The “Jack Smith” portion of the play was based on meticulously reconfigured parts of Smith’s 1981 performance What’s Underground About Marshmallows? To obtain the sluggish pace of Smith’s particular drawl, Vawter used an auto-prompt in the form of concealed headphones playing a cassette recording of the original performance. Vawter’s version was first presented at the Walker’s Jack Smith Revisited evening, November 3, 1990. Initially titled Death of a Penguin, Vawter’s performance was later completed with the “Roy Cohn” section in 1992, and he performed both monologues together later that year at the Performing Garage in New York.

The photo comprises some of the elements the Walker stage that was designed by Vawter, his partner Gregory Mehrten, Clay Shirky, and Marianne Weems, and originally included a chaise lounge, throw cushions, a toilet base, a chandelier, plenty of fabric and costumes, a penguin, stage props, flood lights, step stool, slides, videotapes and audiotapes—although it looks like a few of these items are not visible in this photograph. Originally owned by the Pomodori Foundation (which was founded by Vawter, Gregory Mehrten, and Rosemary Quinn), the stage set was donated to the Walker in 1996, and it was exhibited in Composing a Collection: Recent Gifts and Acquisitions in the same year, alongside Jill Godmilow’s video work that comprises documentation of Vawter’s performance at The Kitchen, New York, 1993.

Filed in the Walker Archives under what would generally be assigned a value of illustration (or perhaps even a guide for future re-installation), this photograph is remarkable for its multiple commemorations, which, listed in reverse chronological order include the exhibition for which it was assembled shortly after it was acquired, the Vawter performance, and Jack Smith’s original event.

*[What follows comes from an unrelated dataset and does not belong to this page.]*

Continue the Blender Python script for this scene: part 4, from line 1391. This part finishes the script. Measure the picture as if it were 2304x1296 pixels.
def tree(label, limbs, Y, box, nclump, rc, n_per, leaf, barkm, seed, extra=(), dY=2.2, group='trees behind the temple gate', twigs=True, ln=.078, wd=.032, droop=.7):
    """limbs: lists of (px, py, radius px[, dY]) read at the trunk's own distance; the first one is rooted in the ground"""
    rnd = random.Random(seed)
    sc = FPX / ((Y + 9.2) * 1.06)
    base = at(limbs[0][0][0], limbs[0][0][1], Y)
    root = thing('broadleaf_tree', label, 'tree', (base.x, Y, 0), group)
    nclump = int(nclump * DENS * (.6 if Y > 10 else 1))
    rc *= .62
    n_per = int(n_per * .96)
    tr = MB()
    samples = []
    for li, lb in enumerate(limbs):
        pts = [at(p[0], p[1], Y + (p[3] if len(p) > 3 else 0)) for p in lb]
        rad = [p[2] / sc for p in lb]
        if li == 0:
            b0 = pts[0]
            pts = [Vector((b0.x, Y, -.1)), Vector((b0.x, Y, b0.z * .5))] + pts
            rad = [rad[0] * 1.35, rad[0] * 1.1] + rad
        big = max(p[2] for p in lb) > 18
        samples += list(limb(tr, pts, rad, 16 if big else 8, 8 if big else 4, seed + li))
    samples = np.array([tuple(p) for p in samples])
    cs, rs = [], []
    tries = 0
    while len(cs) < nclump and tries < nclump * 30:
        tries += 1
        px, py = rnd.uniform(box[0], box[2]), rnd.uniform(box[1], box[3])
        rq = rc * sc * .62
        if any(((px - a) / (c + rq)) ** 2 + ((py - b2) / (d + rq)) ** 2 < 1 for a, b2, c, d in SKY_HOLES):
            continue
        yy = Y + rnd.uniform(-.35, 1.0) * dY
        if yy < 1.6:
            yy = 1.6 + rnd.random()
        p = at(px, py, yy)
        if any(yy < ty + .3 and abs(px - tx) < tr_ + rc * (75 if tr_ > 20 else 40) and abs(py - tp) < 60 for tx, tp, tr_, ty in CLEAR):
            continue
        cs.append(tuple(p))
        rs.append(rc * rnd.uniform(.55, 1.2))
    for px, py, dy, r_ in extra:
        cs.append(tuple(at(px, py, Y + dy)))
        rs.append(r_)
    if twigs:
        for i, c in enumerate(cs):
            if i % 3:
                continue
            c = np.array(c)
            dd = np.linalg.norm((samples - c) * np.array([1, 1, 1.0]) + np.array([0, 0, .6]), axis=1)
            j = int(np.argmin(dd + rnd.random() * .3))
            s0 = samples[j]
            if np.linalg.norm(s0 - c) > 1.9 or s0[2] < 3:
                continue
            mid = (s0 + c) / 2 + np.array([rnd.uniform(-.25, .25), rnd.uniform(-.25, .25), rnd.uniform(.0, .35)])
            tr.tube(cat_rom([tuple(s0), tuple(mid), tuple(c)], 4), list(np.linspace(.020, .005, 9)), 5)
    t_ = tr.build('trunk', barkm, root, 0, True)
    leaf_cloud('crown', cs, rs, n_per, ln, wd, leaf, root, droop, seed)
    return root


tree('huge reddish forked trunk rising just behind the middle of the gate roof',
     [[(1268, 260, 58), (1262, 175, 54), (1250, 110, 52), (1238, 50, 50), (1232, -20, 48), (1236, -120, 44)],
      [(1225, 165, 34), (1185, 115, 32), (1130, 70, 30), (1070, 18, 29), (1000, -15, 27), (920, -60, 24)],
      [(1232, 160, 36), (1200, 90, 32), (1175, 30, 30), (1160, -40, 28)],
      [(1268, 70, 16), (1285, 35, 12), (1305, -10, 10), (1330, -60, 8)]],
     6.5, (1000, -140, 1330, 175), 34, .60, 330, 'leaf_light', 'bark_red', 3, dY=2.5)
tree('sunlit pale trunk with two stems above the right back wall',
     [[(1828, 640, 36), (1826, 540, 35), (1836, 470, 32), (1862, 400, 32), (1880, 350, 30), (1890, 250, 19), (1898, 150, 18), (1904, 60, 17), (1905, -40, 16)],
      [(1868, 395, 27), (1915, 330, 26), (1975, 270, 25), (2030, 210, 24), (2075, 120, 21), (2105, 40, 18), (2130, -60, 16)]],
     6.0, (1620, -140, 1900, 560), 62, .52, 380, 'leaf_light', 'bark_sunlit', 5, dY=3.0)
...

This “nested” memorialization is useful to consider in relation to the paradoxes in the material legacy of early cinema pioneer and stage conjurer, Georges Méliès, whose films are in the Ruben/Bentson Collection. Méliès is undoubtedly a very different artist from the likes of Vawter and Smith, but his props, performance ephemera, designs and stage sets are similarly encased in and highly mediated by documentation of his working process.

Star Film Company studio, Montreuil-sous-Bois, Paris, France, c. 1902

Star Film Company studio, Montreuil-sous-Bois, Paris, France, c. 1902

While little contents remains of his glass-walled studio at Montreuil-sous-Bois that was destroyed in World War II, the resurrection of Méliès’s vision and work depends on surviving stage models and set designs, original costumes and personal correspondence, not to mention the re-stagings and reinterpretations of his work by other filmmakers and animators (both during and after his liftetime) who produced work that moves between homage and ripoff. Sifting through these satellite objects for evidence of intention, film scholars have noted that Méliès’s habit of both sandbagging and concealing his methodology leaves the task of attributing value to the artist’s remainders is a particularly hazardous task without conclusion.

In the case of the Vawter stage set photograph, however, the question is less about the intention of Smith’s original work and Vawter’s reconfiguration; it is about the intention of its residue.